> **COLLECTED DATA**
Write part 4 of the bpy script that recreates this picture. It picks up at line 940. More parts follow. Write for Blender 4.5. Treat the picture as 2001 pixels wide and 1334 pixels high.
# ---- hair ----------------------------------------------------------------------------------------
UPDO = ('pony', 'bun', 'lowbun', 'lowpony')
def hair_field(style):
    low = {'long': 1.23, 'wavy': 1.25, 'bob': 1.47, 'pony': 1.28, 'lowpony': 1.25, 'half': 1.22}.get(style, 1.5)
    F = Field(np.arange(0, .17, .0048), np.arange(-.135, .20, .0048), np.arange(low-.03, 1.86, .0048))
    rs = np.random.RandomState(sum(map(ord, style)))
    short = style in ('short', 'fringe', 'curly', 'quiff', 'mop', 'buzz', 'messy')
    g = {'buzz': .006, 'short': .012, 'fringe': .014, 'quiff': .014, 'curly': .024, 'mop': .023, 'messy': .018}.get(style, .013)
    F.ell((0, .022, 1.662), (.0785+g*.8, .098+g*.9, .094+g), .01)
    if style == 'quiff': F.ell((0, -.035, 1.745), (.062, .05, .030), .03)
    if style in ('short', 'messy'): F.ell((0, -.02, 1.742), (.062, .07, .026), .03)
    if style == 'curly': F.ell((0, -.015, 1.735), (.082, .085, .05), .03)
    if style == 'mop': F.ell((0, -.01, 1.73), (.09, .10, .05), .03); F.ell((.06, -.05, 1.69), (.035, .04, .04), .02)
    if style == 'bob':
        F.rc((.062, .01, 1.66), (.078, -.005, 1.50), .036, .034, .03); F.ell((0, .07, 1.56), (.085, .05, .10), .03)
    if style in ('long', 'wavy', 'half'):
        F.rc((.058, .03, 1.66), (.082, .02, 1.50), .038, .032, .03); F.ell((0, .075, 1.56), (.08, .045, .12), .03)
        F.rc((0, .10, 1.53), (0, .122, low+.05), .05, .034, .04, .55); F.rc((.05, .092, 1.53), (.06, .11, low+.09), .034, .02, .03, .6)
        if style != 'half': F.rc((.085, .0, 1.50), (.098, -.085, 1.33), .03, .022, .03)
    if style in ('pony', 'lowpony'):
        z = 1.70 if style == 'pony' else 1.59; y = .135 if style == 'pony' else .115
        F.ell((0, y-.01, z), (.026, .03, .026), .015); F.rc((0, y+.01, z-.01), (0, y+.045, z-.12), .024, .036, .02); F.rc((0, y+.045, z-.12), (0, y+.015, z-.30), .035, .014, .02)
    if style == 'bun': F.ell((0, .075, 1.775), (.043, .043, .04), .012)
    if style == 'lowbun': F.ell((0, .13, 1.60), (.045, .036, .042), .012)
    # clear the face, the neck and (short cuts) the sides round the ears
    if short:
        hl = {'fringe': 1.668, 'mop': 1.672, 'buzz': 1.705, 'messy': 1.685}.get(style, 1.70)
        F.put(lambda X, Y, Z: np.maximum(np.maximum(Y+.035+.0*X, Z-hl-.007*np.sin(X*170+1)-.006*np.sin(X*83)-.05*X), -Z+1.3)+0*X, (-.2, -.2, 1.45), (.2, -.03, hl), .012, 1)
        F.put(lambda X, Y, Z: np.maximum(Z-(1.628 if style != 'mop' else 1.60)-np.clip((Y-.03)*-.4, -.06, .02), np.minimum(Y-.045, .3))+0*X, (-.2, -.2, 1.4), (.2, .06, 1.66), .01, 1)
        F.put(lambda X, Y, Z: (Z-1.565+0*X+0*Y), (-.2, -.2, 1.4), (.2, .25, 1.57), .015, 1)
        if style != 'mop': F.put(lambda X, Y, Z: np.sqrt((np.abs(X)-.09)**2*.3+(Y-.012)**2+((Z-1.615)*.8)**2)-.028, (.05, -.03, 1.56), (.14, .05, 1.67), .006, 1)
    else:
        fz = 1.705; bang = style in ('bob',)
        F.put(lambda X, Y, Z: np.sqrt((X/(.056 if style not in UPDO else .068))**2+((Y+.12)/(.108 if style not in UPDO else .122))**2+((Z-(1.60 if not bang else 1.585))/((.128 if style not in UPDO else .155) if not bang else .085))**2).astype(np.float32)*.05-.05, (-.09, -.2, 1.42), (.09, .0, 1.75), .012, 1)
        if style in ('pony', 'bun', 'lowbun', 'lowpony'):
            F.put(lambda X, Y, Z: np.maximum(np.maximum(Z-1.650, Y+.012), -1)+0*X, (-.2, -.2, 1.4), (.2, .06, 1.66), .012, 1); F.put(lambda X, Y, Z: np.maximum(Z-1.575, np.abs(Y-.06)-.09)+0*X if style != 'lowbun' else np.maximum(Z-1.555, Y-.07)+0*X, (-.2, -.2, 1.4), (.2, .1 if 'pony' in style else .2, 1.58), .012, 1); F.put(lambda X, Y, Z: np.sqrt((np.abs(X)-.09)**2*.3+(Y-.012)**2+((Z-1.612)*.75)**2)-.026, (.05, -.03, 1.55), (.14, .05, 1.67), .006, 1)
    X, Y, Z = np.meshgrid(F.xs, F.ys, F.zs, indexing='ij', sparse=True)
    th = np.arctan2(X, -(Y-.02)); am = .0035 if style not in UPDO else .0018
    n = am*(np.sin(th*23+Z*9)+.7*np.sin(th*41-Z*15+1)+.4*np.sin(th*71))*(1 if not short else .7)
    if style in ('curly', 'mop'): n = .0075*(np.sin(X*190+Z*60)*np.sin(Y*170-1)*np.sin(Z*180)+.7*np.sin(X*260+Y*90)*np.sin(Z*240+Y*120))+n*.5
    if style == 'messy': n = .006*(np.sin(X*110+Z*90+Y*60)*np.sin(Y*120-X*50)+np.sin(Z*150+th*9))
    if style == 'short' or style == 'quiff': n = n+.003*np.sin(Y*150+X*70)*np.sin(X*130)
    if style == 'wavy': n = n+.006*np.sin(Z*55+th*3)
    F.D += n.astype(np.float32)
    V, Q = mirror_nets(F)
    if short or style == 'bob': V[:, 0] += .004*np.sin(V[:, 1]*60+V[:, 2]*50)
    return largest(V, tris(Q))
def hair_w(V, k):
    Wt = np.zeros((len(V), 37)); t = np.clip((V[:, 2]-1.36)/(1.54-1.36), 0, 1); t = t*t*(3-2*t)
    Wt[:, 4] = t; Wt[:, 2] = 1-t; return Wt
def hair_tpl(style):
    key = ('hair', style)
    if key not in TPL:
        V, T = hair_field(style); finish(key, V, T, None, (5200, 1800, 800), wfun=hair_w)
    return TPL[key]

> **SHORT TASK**
Quote each line of the listing above exactly.

> **ANSWER FOR THIS EXERCISE**
Write part 4 of the bpy script that recreates this picture. It picks up at line 940. More parts follow. Write for Blender 4.5. Treat the picture as 2001 pixels wide and 1334 pixels high.
# ---- hair ----------------------------------------------------------------------------------------
UPDO = ('pony', 'bun', 'lowbun', 'lowpony')
def hair_field(style):
    low = {'long': 1.23, 'wavy': 1.25, 'bob': 1.47, 'pony': 1.28, 'lowpony': 1.25, 'half': 1.22}.get(style, 1.5)
    F = Field(np.arange(0, .17, .0048), np.arange(-.135, .20, .0048), np.arange(low-.03, 1.86, .0048))
    rs = np.random.RandomState(sum(map(ord, style)))
    short = style in ('short', 'fringe', 'curly', 'quiff', 'mop', 'buzz', 'messy')
    g = {'buzz': .006, 'short': .012, 'fringe': .014, 'quiff': .014, 'curly': .024, 'mop': .023, 'messy': .018}.get(style, .013)
    F.ell((0, .022, 1.662), (.0785+g*.8, .098+g*.9, .094+g), .01)
    if style == 'quiff': F.ell((0, -.035, 1.745), (.062, .05, .030), .03)
    if style in ('short', 'messy'): F.ell((0, -.02, 1.742), (.062, .07, .026), .03)
    if style == 'curly': F.ell((0, -.015, 1.735), (.082, .085, .05), .03)
    if style == 'mop': F.ell((0, -.01, 1.73), (.09, .10, .05), .03); F.ell((.06, -.05, 1.69), (.035, .04, .04), .02)
    if style == 'bob':
        F.rc((.062, .01, 1.66), (.078, -.005, 1.50), .036, .034, .03); F.ell((0, .07, 1.56), (.085, .05, .10), .03)
    if style in ('long', 'wavy', 'half'):
        F.rc((.058, .03, 1.66), (.082, .02, 1.50), .038, .032, .03); F.ell((0, .075, 1.56), (.08, .045, .12), .03)
        F.rc((0, .10, 1.53), (0, .122, low+.05), .05, .034, .04, .55); F.rc((.05, .092, 1.53), (.06, .11, low+.09), .034, .02, .03, .6)
        if style != 'half': F.rc((.085, .0, 1.50), (.098, -.085, 1.33), .03, .022, .03)
    if style in ('pony', 'lowpony'):
        z = 1.70 if style == 'pony' else 1.59; y = .135 if style == 'pony' else .115
        F.ell((0, y-.01, z), (.026, .03, .026), .015); F.rc((0, y+.01, z-.01), (0, y+.045, z-.12), .024, .036, .02); F.rc((0, y+.045, z-.12), (0, y+.015, z-.30), .035, .014, .02)
    if style == 'bun': F.ell((0, .075, 1.775), (.043, .043, .04), .012)
    if style == 'lowbun': F.ell((0, .13, 1.60), (.045, .036, .042), .012)
    # clear the face, the neck and (short cuts) the sides round the ears
    if short:
        hl = {'fringe': 1.668, 'mop': 1.672, 'buzz': 1.705, 'messy': 1.685}.get(style, 1.70)
        F.put(lambda X, Y, Z: np.maximum(np.maximum(Y+.035+.0*X, Z-hl-.007*np.sin(X*170+1)-.006*np.sin(X*83)-.05*X), -Z+1.3)+0*X, (-.2, -.2, 1.45), (.2, -.03, hl), .012, 1)
        F.put(lambda X, Y, Z: np.maximum(Z-(1.628 if style != 'mop' else 1.60)-np.clip((Y-.03)*-.4, -.06, .02), np.minimum(Y-.045, .3))+0*X, (-.2, -.2, 1.4), (.2, .06, 1.66), .01, 1)
        F.put(lambda X, Y, Z: (Z-1.565+0*X+0*Y), (-.2, -.2, 1.4), (.2, .25, 1.57), .015, 1)
        if style != 'mop': F.put(lambda X, Y, Z: np.sqrt((np.abs(X)-.09)**2*.3+(Y-.012)**2+((Z-1.615)*.8)**2)-.028, (.05, -.03, 1.56), (.14, .05, 1.67), .006, 1)
    else:
        fz = 1.705; bang = style in ('bob',)
        F.put(lambda X, Y, Z: np.sqrt((X/(.056 if style not in UPDO else .068))**2+((Y+.12)/(.108 if style not in UPDO else .122))**2+((Z-(1.60 if not bang else 1.585))/((.128 if style not in UPDO else .155) if not bang else .085))**2).astype(np.float32)*.05-.05, (-.09, -.2, 1.42), (.09, .0, 1.75), .012, 1)
        if style in ('pony', 'bun', 'lowbun', 'lowpony'):
            F.put(lambda X, Y, Z: np.maximum(np.maximum(Z-1.650, Y+.012), -1)+0*X, (-.2, -.2, 1.4), (.2, .06, 1.66), .012, 1); F.put(lambda X, Y, Z: np.maximum(Z-1.575, np.abs(Y-.06)-.09)+0*X if style != 'lowbun' else np.maximum(Z-1.555, Y-.07)+0*X, (-.2, -.2, 1.4), (.2, .1 if 'pony' in style else .2, 1.58), .012, 1); F.put(lambda X, Y, Z: np.sqrt((np.abs(X)-.09)**2*.3+(Y-.012)**2+((Z-1.612)*.75)**2)-.026, (.05, -.03, 1.55), (.14, .05, 1.67), .006, 1)
    X, Y, Z = np.meshgrid(F.xs, F.ys, F.zs, indexing='ij', sparse=True)
    th = np.arctan2(X, -(Y-.02)); am = .0035 if style not in UPDO else .0018
    n = am*(np.sin(th*23+Z*9)+.7*np.sin(th*41-Z*15+1)+.4*np.sin(th*71))*(1 if not short else .7)
    if style in ('curly', 'mop'): n = .0075*(np.sin(X*190+Z*60)*np.sin(Y*170-1)*np.sin(Z*180)+.7*np.sin(X*260+Y*90)*np.sin(Z*240+Y*120))+n*.5
    if style == 'messy': n = .006*(np.sin(X*110+Z*90+Y*60)*np.sin(Y*120-X*50)+np.sin(Z*150+th*9))
    if style == 'short' or style == 'quiff': n = n+.003*np.sin(Y*150+X*70)*np.sin(X*130)
    if style == 'wavy': n = n+.006*np.sin(Z*55+th*3)
    F.D += n.astype(np.float32)
    V, Q = mirror_nets(F)
    if short or style == 'bob': V[:, 0] += .004*np.sin(V[:, 1]*60+V[:, 2]*50)
    return largest(V, tris(Q))
def hair_w(V, k):
    Wt = np.zeros((len(V), 37)); t = np.clip((V[:, 2]-1.36)/(1.54-1.36), 0, 1); t = t*t*(3-2*t)
    Wt[:, 4] = t; Wt[:, 2] = 1-t; return Wt
def hair_tpl(style):
    key = ('hair', style)
    if key not in TPL:
        V, T = hair_field(style); finish(key, V, T, None, (5200, 1800, 800), wfun=hair_w)
    return TPL[key]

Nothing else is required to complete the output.